Schools have cleaning contracts. Contractors attend to daily and weekly cleaning together with a ‘spring clean’ during each long holiday period. However, it is up to students and those using the school to look after and take pride in their facilities. Along the way, habits of cleanliness and tidiness that should last a lifetime, are reinforced.

WELL DONE SANDERSON MIDDLE SCHOOL

CONGRATULATIONS to Liz Veel, and to the student and staff community of Sanderson Middle School for the way in whichPrince Edward’s visit to that school was choreographed and managed yesterday. Media coverage in all formats was brilliant and illuminated this government school in a very positive light.
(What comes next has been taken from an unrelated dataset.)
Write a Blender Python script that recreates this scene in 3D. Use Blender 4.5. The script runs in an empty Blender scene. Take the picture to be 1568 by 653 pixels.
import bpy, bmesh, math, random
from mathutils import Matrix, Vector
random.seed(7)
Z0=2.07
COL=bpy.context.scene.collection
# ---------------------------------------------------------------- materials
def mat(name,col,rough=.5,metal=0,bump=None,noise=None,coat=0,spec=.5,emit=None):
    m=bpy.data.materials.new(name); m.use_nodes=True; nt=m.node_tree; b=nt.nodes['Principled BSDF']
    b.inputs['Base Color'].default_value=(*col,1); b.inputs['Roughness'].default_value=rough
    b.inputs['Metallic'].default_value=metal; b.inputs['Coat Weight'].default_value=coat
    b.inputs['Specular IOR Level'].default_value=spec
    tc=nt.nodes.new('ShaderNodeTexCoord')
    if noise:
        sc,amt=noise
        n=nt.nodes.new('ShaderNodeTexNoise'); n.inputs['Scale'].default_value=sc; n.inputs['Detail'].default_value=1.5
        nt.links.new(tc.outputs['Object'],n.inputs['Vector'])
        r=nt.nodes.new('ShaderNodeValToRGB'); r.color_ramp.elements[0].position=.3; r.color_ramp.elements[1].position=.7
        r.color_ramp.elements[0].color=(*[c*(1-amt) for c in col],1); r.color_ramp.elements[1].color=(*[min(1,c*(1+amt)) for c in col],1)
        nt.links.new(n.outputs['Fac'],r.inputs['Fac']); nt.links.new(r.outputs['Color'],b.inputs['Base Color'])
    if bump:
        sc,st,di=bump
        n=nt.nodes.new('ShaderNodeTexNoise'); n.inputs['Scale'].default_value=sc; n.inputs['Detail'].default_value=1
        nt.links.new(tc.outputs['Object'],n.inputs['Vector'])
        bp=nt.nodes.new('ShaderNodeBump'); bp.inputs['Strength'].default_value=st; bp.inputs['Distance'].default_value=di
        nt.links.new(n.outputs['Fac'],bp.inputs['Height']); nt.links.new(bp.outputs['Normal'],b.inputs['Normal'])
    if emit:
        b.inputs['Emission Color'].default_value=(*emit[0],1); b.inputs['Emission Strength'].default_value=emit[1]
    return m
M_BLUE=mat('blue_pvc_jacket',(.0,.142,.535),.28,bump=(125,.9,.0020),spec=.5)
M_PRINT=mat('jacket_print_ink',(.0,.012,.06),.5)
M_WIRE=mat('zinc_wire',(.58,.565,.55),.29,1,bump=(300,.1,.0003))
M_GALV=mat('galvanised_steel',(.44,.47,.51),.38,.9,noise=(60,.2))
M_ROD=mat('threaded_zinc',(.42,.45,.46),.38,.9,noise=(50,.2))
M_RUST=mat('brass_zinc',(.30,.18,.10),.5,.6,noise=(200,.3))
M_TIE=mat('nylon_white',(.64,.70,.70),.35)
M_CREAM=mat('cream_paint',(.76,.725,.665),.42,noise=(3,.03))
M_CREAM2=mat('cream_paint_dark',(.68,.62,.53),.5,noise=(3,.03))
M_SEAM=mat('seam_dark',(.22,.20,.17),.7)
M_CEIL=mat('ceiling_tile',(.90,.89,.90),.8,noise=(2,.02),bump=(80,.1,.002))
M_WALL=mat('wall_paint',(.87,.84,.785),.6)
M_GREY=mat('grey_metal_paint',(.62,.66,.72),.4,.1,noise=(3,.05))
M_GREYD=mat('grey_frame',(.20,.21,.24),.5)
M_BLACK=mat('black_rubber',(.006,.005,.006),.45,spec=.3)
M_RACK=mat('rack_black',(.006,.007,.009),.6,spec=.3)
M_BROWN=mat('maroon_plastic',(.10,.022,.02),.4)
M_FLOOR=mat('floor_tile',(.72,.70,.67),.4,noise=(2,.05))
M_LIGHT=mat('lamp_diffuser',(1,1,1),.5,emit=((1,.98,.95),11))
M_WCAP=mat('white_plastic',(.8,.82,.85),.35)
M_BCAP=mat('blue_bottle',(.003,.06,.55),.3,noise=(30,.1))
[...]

The program organised for the Prince’s visit compacted a lot of activity into a relatively short period of time. Without doubt His Highness would have had a great deal to contemplate, all of it positive, when he boarded his aircraft for a return to the UK.

I thought it great that students got to converse with the prince, and to take a leading role in the program put in place for his visit. Too often when it comes to official visits to schools, students tend to be offered a secondary role, with the prime focus being about the staff cohort. The way Ms Veel developed the day’s program is one others might accept as the way to shape a visit of this nature – and indeed any visit to one of our schools.

I am glad a government and not a private school was highlighted and that yesterday’s activities built a positive focus and confidence on Sanderson as a representative public school.